You keep saying this. Prove it. Under the law of freedom of contract, there’s nothing illegal about you and the other party to the contract agreeing that all payments under the contract will be made in gold, by weight. You don’t have to use dollar notes. If you’ve got anything to back up your argument that it’s illegal for parties to a contract to determine their own medium of exchange, please provide it.
It’s not strawman when the other party to the debate (that would be you) coyly refuses to make any commitments and just takes potshots.
So here’s two questions to you, to avoid any allegation of strawman:
**1. Do you think the US should go on a gold standard? Yes or No? **
Because so far, you’ve talked a lot about gold, but refused to say even if you support a gold standard, so other posters are having to make guesses about your position. Let’s avoid strawmen: what is your position on this issue, so we can debate with a full understanding?
2. If not gold, what standard are you proposing that is (a) “objective” and stable (which you keep mentioning as an important characteristic) and (b) not subject to government maniplulation, the way a gold standard is?

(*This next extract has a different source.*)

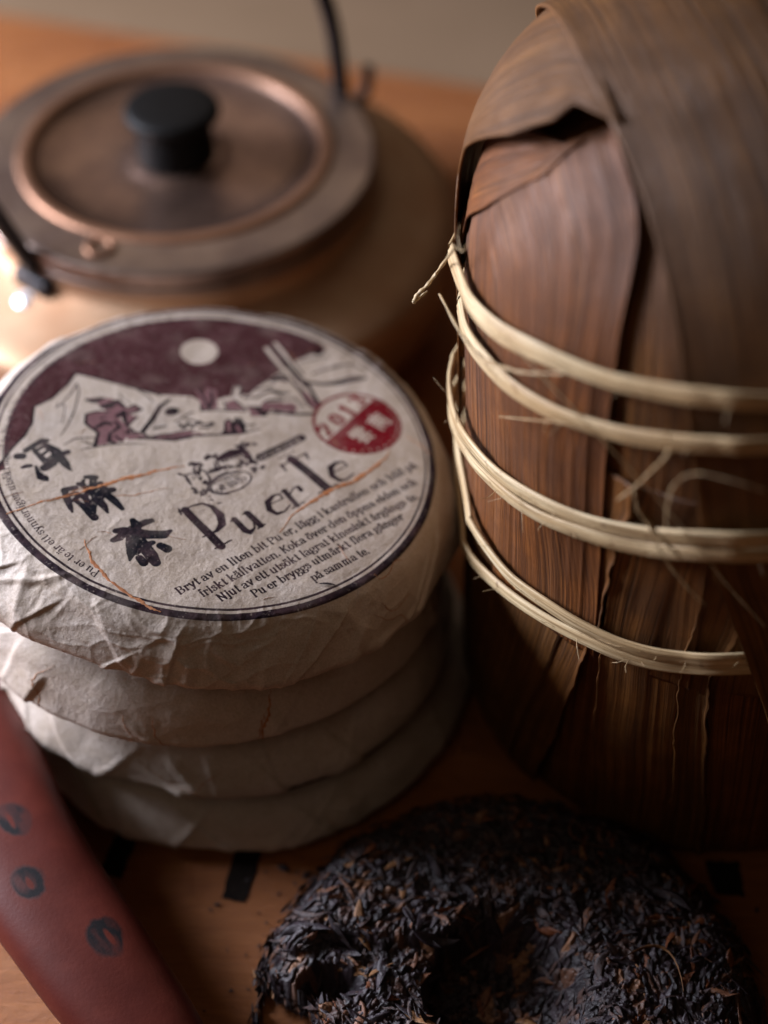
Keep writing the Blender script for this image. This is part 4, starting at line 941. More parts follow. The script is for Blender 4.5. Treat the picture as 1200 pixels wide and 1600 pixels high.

Help us out here: what is your position, so we aren’t engaging in what you see as strawmen discussions?
And by the way, while you’re criticising other people’s debating tactics, are you prepared to admit you had the facts wrong when you said that the US dollar was the only one where all notes still have face value, regardless how old? We’ve pointed out at least four other countries where the oldest notes still have face value (five, if you count Ireland’s and pre-euro punts).
You’d hate it. You’d have to deal with periodic panics and bank failures. We haven’t had an economic crises that matches up to the worst pre-Bretton Woods melt-downs.
Pro-gold people think the economy was a smooth running machine when we were on the gold standard but it’s not true. It was worse. For example, William Jennings Bryan almost made it to the White House campaigning against the real problems caused by the gold standard (see his “Cross of Gold” speech.
There are very good reasons we aren’t on the gold standard.
It occurs to me that the total amount of non-gold wealth that exists in the world keeps getting bigger from year to year (years of global economic contraction being exceptions). By comparison, the total amount of gold that is out of the ground remains relatively stable. I’m pretty sure it doesn’t track to keep parity with the total amount of non-gold wealth, anyway.
Doesn’t this alone make going on a gold standard infeasible?
There’s an even more fundamental issue: population growth. The birth rate is significantly higher than the gold production rate. If wealth is measured by a gold standard, then everyone gets poorer every year as the average amount of gold per person decreases.
Then add in the fact that for the first time in history, gold isn’t being recycled. Well, in some cases. The amount of gold used in each computer or other device is too small to be economically recycled, yet on a macro scale that amounts to lots of gold **not **being retrieved and reused.
The gold standard is hokum and the delusion of people who don’t understand economics.